Leonie and Frikkie’s also conducted a two-week wildlife crime analysis course at the South African Wildlife College. A valuable tool in using data to strategize patrols. "We would like to congratulate both Leonie and Frikkie, who both passed the course and can now go on to use their new skills in their daily work."

"The reserve has been keeping Pieter busy as always with elephants pushing trees down into the servitude roads, repairing and maintaining the boundary fences and cleaning up rubbish in middle of the night after hyenas managed to break into the waste management site" 

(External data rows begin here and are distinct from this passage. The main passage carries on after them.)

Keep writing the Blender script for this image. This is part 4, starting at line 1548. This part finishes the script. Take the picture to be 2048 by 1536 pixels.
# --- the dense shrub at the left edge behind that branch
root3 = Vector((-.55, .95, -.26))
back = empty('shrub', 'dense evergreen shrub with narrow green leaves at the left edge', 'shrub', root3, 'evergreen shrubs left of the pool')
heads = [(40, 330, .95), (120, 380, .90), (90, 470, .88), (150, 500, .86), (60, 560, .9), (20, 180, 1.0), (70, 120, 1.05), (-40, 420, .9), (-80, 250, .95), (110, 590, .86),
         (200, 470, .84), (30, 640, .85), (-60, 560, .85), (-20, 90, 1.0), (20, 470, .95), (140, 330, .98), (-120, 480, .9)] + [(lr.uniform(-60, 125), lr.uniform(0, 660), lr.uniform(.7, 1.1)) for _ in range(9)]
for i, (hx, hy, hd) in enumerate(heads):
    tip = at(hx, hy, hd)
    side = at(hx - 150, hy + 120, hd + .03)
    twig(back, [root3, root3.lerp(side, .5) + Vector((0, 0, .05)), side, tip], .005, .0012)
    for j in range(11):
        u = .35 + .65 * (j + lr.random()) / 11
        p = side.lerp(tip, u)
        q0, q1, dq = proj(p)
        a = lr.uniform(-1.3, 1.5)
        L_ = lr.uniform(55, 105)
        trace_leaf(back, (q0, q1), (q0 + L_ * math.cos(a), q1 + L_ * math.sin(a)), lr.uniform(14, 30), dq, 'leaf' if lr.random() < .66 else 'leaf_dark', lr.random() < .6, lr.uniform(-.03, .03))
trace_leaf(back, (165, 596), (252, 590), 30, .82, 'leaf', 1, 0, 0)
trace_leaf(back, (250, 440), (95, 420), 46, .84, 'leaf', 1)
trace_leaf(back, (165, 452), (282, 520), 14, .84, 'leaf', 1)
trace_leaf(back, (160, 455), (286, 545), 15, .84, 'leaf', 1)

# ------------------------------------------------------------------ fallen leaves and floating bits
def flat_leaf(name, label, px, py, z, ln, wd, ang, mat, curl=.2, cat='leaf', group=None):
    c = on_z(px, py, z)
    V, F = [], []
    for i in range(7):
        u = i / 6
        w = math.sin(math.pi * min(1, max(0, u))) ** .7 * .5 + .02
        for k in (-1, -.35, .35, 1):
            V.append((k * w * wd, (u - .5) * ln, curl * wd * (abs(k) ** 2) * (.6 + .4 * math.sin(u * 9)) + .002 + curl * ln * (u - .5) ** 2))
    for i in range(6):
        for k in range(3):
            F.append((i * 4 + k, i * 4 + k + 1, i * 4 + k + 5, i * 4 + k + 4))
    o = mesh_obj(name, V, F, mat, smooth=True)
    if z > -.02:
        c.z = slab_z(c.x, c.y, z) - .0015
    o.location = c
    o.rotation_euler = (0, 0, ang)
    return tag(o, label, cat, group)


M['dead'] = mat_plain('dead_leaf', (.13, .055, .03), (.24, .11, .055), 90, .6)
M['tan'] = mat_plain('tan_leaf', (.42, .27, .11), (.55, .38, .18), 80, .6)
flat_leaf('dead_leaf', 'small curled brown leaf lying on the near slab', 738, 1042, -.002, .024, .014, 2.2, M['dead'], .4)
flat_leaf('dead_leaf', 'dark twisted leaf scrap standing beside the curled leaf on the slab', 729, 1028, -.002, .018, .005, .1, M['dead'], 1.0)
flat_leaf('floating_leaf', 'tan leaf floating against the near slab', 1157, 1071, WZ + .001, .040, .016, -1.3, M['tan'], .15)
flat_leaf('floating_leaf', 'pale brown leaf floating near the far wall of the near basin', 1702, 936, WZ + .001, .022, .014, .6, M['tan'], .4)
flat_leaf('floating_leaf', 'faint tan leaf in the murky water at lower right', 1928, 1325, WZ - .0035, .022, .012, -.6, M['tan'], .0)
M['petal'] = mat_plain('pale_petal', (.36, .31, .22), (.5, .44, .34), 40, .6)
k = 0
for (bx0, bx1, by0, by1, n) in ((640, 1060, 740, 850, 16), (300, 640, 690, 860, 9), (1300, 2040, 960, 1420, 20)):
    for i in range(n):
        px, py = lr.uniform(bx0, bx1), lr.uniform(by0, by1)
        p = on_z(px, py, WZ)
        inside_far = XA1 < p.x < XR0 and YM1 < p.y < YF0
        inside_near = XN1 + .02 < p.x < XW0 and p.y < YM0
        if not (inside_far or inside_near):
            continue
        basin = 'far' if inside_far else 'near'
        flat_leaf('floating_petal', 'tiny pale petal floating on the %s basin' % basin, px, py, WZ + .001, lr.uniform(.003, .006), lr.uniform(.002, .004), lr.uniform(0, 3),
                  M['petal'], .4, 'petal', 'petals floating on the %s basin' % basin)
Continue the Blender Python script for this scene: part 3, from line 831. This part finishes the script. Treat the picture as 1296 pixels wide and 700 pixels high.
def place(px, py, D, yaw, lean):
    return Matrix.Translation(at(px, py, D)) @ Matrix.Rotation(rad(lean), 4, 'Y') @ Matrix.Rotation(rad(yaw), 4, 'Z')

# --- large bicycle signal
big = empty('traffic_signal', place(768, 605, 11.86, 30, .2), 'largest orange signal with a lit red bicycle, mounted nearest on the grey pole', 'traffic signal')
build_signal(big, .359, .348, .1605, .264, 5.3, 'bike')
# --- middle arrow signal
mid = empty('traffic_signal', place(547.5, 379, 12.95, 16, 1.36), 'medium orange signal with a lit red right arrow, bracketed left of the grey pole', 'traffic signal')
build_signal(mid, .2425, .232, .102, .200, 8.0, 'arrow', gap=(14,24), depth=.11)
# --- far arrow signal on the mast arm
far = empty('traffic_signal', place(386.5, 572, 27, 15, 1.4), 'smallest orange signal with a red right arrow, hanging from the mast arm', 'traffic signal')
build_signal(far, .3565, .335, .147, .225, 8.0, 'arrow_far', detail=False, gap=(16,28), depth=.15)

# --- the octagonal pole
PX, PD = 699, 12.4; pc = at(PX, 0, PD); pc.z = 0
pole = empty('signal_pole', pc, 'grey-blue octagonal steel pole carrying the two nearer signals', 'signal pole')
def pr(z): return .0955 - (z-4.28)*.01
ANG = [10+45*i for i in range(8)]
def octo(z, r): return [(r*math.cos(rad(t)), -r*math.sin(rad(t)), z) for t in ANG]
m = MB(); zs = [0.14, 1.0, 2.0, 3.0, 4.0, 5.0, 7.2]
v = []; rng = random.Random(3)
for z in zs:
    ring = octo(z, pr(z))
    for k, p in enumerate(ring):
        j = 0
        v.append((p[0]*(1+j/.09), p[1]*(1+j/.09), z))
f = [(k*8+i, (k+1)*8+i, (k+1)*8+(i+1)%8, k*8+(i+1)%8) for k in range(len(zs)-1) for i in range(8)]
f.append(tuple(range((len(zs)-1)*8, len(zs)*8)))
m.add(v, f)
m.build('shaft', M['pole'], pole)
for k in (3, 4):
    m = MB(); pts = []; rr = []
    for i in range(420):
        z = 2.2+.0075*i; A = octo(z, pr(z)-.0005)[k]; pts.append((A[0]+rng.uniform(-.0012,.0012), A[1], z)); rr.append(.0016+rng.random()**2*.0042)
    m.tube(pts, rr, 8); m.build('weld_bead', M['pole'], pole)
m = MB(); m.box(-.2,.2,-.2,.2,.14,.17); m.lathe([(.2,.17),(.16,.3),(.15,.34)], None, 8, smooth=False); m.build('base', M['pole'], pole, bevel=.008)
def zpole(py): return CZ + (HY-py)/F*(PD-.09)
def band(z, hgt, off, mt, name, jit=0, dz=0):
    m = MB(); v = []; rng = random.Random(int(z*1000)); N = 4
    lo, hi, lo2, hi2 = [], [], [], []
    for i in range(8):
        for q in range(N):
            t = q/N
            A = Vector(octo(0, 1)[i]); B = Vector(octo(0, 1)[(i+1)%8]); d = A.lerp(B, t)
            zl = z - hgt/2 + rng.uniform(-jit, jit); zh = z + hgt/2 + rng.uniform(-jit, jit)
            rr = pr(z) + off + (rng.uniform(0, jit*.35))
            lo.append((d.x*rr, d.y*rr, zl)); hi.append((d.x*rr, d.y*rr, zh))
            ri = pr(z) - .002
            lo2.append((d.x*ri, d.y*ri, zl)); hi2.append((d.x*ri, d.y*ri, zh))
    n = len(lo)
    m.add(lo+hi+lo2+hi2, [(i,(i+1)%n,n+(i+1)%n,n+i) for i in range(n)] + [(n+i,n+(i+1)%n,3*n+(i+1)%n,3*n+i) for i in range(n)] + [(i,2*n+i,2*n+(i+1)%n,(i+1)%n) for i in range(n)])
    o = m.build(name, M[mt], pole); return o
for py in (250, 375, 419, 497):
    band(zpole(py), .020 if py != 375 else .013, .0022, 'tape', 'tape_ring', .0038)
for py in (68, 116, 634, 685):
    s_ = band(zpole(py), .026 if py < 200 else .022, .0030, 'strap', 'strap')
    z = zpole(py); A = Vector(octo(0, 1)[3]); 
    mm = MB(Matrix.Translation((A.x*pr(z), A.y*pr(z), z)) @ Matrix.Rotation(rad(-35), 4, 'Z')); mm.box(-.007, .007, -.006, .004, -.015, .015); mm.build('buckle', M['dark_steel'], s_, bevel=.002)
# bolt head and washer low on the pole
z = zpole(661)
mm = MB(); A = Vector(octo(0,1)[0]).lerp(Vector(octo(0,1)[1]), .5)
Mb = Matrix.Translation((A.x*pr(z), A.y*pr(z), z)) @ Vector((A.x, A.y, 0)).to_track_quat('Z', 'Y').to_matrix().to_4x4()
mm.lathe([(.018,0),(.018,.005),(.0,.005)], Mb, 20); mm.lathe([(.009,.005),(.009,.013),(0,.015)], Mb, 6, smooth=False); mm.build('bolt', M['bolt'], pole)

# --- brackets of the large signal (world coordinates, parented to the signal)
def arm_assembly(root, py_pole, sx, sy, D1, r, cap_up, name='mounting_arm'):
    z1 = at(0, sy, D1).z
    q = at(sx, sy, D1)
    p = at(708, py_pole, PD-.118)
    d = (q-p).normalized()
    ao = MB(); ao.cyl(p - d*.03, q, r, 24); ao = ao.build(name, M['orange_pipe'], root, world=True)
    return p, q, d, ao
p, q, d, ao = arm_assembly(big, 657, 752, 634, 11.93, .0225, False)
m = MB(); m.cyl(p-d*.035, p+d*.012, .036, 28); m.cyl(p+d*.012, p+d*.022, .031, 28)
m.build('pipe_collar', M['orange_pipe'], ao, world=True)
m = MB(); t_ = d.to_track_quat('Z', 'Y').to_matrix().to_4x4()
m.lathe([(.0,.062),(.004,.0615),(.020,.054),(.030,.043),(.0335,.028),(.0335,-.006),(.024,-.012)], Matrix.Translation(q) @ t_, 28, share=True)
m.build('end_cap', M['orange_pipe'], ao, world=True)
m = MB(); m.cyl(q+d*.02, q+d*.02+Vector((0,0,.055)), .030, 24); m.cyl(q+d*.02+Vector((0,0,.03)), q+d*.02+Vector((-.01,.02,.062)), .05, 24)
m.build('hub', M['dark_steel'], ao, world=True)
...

The month ended with local non-profit festival, Rocking for Rhinos. Rocking for rhino have been long-time supporters of our Rhino conservation project and the Black Mambas, donating more than R 100,000.00 this year already. So, It only seemed fitting that we extended a helping hand during this year’s festival and both Black Mambas and Transfrontier Africa’s staff and Volunteers joined the Rocking for Rhinos team in supplying security and man power throughout the festival. The Mambas oversaw the security whilst the TA volunteers acted as marshals and made sure everything ran smoothly. Of course, there was some time to enjoy the music and fun as well! The 3-day event was a success despite the ever-changing weather over the weekend. The highlight of the weekend we must say was the fantastic performance by South African band Freshly ground. "They sure knew how to get the party started and were definitely Rocking for the Rhinos for Rhinos!"